Comment expliquez-vous la gradualité des réformes du Code de la famille qui s’étalent parfois sur plus d’une décennie ?

Les réformes du Code de la famille au Maroc illustrent bien la nécessité d’une approche progressive dans un contexte sociétal complexe. Le Maroc, tout en respectant ses traditions islamiques et culturelles profondément ancrées, s’est engagé dans un processus de modernisation juridique pour améliorer les droits des femmes et l’équilibre familial. Cependant, l’intégration de ces réformes a dû se faire avec une attention particulière, en prenant en compte les structures sociales conservatrices. Les différentes réformes de la Moudawana visaient principalement à renforcer les droits des femmes et des parties juridiquement vulnérables, en particulier en matière de divorce, de garde d’enfants et d’héritage. Pourtant, le chemin vers une transformation complète était semé d’embûches, notamment en raison du caractère conservateur de la société marocaine et de l’ampleur des enjeux juridiques soulevés. Pour surmonter ces obstacles, le processus de réforme a été réalisé par étapes, permettant ainsi une transition plus douce et une adaptation progressive de la société.

Le législateur a cherché à trouver un équilibre entre un référentiel traditionnel, s’appuyant sur le droit musulman et le droit coutumier, et un référentiel moderne, fondé sur le droit international, les conventions, les traités, ainsi que la loi, la doctrine et la jurisprudence. L’interprétation des lois varie en fonction de ces référentiels, utilisant une méthode exégétique pour le droit musulman et des méthodes modernes pour le droit positif. Par ailleurs, la Moudawana a été adaptée au fil du temps, avec des ajustements visant à mieux refléter l’évolution des mentalités au sein de la population. Bien que les progrès aient parfois été lents, le Maroc a réussi à réaliser des avancées, garantissant ainsi que les réformes trouvent leur place dans une société en constante mutation, tout en maintenant un équilibre entre les valeurs traditionnelles et les besoins modernes.

Le souci de préserver un équilibre entre tradition et modernité dans la société marocaine peut-il ralentir des réformes plus audacieuses ?

La question des réformes sociétales au Maroc fait face à un défi : trouver un équilibre entre tradition et modernité, afin de préserver les équilibres sociétaux. Cela suppose d’atteindre un point d’entente avec le composant conservateur, sans contrarier la composante moderniste, et vice versa. Le Maroc, riche d’un patrimoine historique, religieux et séculaire profond, fait face à des attentes sociales de plus en plus tournées vers la modernité, notamment en matière de droits, de justice sociale et d’égalité.

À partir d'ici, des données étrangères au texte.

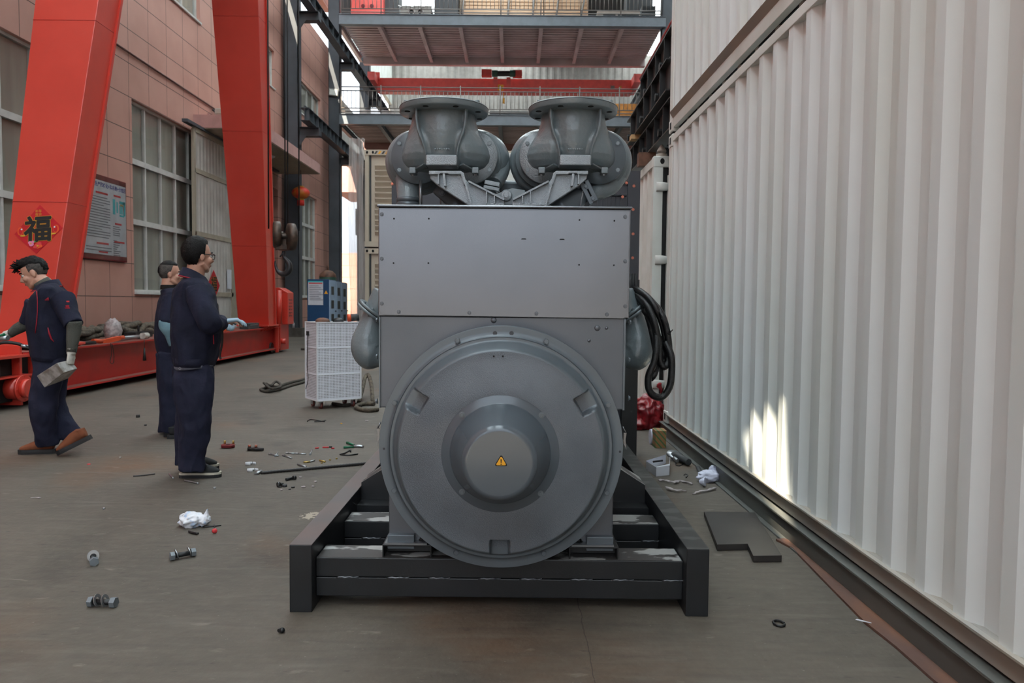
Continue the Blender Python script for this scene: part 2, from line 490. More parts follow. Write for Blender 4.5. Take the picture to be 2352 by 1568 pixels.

Cependant, toute réforme doit prendre en compte les spécificités culturelles et religieuses du pays. Autrement dit, les réformes sociétales doivent s’opérer de manière progressive et réfléchie, car des changements trop rapides risqueraient de perturber un équilibre social complexe. Le Maroc a tout au long de son histoire choisi d’opter pour des réformes sociétales graduelles, comme l’illustre l’exemple du Code de la famille, qui a permis d’introduire progressivement des avancées en matière de droits des femmes sans déstabiliser l’ordre social. Ces réformes ne peuvent ignorer les valeurs profondes de la société marocaine, tout en répondant aux enjeux de justice et d’égalité. L’objectif est de concilier respect des traditions et aspirations modernistes. Les réformes sociétales au Maroc doivent être menées tenant compte des différentes sensibilités.

Dans quelle mesure cette nouvelle réforme permettra de remédier aux lacunes relevées par la mise en œuvre du Code de 2004 ?

Sur le fond, le projet de réforme de 2024 est globalement significatif. Il prend en compte les équilibres qui fondent la société marocaine. Certaines dispositions sont même révolutionnaires, notamment celles relatives à la responsabilité parentale, à la tutelle partagée, à la garde des enfants après le remariage de la mère, à la criminalisation du mariage des mineurs, ou encore à la reconnaissance du travail de l’épouse au sein du foyer. Par contre, certaines autres dispositions suscitent débats et critiques, comme le refus du recours à l’expertise génétique pour prouver scientifiquement la paternité d’un enfant, ou encore la parité successorale. Bien que la commission propose des donations pour les filles comme alternative à la parité successorale, cette mesure reste insuffisante pour garantir un système juridique équitable et adapté reflétant les transformations sociales et sociétales. Il est également crucial de définir avec précision les exceptions au mariage des mineurs, notamment à l’âge de 17 ans, et les dérogations à l’acte de mariage afin d’éviter toute dérive juridique. C’est probablement pour cette raison que Sa Majesté le Roi Mohammed VI a invité le Conseil des oulémas à poursuivre sa réflexion sur certains points clivants de la réforme, dans le cadre d’un ijtihad constructif. Sur la forme, le projet de réforme du Code de la famille de 2024 se distingue du texte de 2004 par son ambition d’établir une égalité substantielle, en arrimant le régime juridique de l’enfance aux dispositions de la Convention de New York de 1991, dont le Maroc est signataire. C’est pourquoi l’entreprise de réforme du Code de la famille, dans sa double dimension référentielle et symbolique, peut préfigurer l’avènement d’une nouvelle ère de réforme sociétale.